Former refugee shares experience of having lived in Adolf Hitler's Germany

At Bridge of Life church in downtown Hagerstown, Lisa Kohlstadt shared memories of war

April 09, 2011|By MARIE GILBERT |

They left on a warship, refugees with a few bags that contained all they owned in the world.

They had lost their homes, some of their closest kin and were trying to redeem their shattered existence.

Lisa Kohlstadt's family lived in Adolf Hitler's Germany.

But in January 1945, with defeat imminent and the Russian army at their front door, they fled.

Kohlstadt was 9 years old, she said, when her widowed mother decided it was too dangerous to stay on their farm near Danzig, which is now part of Poland.

"Germans didn't run when American soldiers were near," she said. "But with the Russian armies, no one wanted to stay. They were known to rape and kill and burn your homes."

So the mother of five, who was also caring for her pregnant sister and her three children, made the decision to leave everything behind.

"That was war," Kohlstadt said. "We became refugees."

Today, Kohlstadt is a guardian of wartime memories that are too terrible to describe, she said, yet too important to forget.

Now in her 70s, the White Marsh, Md., resident shared her story Saturday morning at a meeting of Hagerstown Aglow, a branch of an international organization of Christian men and women.

The event was held at Bridge of Life church in downtown Hagerstown.

Kohlstadt said she grew up carefree with few needs.

But Hitler's rule changed everything.

Prayer was no longer allowed in school, the Jewish population was being dragged from their homes and people feared for their lives.
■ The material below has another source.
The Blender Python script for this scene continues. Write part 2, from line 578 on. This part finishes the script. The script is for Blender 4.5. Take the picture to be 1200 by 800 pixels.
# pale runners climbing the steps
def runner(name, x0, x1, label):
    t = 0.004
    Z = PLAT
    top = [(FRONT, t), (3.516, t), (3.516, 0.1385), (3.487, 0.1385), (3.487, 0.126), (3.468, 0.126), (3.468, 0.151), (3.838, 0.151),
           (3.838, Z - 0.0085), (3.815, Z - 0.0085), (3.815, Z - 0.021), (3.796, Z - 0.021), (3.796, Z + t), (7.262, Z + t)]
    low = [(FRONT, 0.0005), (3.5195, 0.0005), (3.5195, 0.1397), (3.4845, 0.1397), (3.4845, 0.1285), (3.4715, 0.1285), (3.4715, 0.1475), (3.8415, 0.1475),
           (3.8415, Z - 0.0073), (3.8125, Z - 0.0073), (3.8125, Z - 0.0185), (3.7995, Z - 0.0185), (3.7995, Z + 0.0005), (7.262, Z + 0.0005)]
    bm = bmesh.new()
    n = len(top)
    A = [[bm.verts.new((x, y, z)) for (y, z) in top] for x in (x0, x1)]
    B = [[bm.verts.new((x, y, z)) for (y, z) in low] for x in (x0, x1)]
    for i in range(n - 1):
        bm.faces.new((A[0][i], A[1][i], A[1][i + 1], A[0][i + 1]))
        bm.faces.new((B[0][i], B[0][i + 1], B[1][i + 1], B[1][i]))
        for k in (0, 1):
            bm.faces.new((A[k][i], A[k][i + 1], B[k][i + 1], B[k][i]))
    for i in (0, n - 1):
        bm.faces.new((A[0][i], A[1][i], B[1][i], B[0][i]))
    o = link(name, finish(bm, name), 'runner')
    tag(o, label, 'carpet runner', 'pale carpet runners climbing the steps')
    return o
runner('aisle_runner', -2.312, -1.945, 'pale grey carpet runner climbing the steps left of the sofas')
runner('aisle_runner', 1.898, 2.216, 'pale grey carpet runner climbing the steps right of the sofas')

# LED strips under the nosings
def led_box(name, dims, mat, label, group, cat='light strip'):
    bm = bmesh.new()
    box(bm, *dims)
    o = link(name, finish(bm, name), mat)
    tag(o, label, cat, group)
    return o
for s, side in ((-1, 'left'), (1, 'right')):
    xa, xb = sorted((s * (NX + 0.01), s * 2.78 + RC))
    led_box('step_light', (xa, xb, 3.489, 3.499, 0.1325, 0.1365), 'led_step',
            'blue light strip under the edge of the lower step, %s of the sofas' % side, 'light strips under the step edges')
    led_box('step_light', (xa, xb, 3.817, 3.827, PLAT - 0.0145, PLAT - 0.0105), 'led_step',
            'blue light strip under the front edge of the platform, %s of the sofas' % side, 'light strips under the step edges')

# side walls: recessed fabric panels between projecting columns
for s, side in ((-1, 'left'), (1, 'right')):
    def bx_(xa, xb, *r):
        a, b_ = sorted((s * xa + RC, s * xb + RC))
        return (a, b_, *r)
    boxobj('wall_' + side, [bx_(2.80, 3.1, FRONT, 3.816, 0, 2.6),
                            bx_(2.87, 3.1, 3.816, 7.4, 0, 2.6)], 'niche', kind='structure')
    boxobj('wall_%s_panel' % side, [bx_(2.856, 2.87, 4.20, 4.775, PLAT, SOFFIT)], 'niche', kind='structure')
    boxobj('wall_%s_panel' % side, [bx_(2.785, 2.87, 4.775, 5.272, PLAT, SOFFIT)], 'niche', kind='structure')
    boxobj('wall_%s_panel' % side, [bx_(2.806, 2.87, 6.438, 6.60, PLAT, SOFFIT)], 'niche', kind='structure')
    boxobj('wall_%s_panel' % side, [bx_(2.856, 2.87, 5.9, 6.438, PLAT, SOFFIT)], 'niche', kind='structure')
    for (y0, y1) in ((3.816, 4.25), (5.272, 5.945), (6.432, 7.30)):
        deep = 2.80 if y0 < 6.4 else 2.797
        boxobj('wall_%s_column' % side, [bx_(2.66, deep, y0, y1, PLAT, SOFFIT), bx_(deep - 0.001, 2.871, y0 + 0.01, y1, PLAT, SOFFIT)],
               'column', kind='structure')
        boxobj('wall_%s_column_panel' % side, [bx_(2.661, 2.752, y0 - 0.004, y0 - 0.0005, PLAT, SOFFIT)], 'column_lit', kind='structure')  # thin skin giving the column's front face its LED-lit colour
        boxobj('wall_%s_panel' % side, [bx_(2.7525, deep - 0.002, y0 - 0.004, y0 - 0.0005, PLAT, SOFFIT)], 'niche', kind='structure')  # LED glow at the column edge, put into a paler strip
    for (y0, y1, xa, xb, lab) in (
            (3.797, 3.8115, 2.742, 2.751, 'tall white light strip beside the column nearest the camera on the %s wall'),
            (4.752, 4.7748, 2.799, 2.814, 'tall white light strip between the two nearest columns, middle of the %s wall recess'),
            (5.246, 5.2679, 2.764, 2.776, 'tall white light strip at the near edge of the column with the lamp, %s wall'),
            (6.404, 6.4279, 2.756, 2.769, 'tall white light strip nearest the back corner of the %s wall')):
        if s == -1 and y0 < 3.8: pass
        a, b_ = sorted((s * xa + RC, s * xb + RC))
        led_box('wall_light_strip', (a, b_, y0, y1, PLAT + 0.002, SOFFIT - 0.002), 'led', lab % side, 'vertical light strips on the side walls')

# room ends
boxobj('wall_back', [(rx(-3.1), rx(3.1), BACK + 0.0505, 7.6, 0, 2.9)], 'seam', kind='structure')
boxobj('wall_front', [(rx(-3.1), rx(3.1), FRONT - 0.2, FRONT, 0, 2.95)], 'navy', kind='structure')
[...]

Germany had been taken over by a dictator.

Kohlstadt, who is Christian, said she remembers her mother being upset with the treatment and harassment of Jewish neighbors, who were driven into the streets.

"She knew it was wrong and did what she could to help," she said. "She would make soup and take it to them — a small gesture, but one that showed she cared."

Kohlstadt said males, "no matter how old or how young," were ordered to serve in the military and that included her father.

"There were no choices," she said. "You served or else."

When the family received word that her father had been killed, "it was devastating. But my mother was a strong woman, a woman of faith. She did what she needed to do to protect us and keep us safe, with bombs flying."

"But there was darkness all around us," Kohlstadt said. "War was in our own backyard."

And, in 1945, the Russians were coming.

Kohlstadt said her mother made the decision to leave Germany and head for a nearby harbor where ships were taking refugees to other countries.

The family left with mostly the clothes on their backs. She does, however, remember her mother sewing a few valuables, a few personal mementos into the hems of their coats — items that still are in the family today.

But when they arrived at the harbor, the ship was filled to capacity.

"Once again, my mother had a strong faith and remained confident," she said. "Her confidence blanketed all of us. And soon news came that destroyers that were supposed to guide the mother ship would take on refugees. It was a miracle."

Kohlstadt said the family landed safely in Copenhagen, Denmark, but the refugee camp was overflowing, so they were put on a train and headed to another camp.

"My sister had scarlet fever and we were quarantined there, but we were alive," she said.

When the war ended, people began making their way back to Germany, which she said was mostly rubble.

"But life began to just happen," she said.

Several years later, Kohlstadt said her sister was given the opportunity to take part in a program made available to German students to study in America for one year.

Her sister ended up later marrying the American who, as part of the Church of the Brethren Volunteer Service, knocked on her door to help guide her through the process.

They later met by chance in New York City during a sight-seeing trip and corresponded. He returned to Germany to ask for her hand in marriage.

When the couple moved to the United States, Kohlstadt said she was lonely and missed the sister she had gone through so much with. So, at her mother's encouragement, she obtained a visa, boarded a ship and sailed to America.

In the 1950s, she married a German who was her brother-in-law's best man. While she was living with her sister in the U.S., he had come to visit and the two got to know each other. After marrying, they stayed in America, she said, because there were no opportunities in Germany.

Kohlstadt said she shares her experience of Hitler, war and families torn apart as often as she can because, as the generation that lived through World War II dwindles, there are other generations that need to understand evil and the constant vigilance required to prevent its recurrence.

"War is terrible and it sometimes can be difficult for people to hear of such cruelty," she said. "But we can't remain quiet. The church cannot be quiet. We have to turn our backs on evil and sin."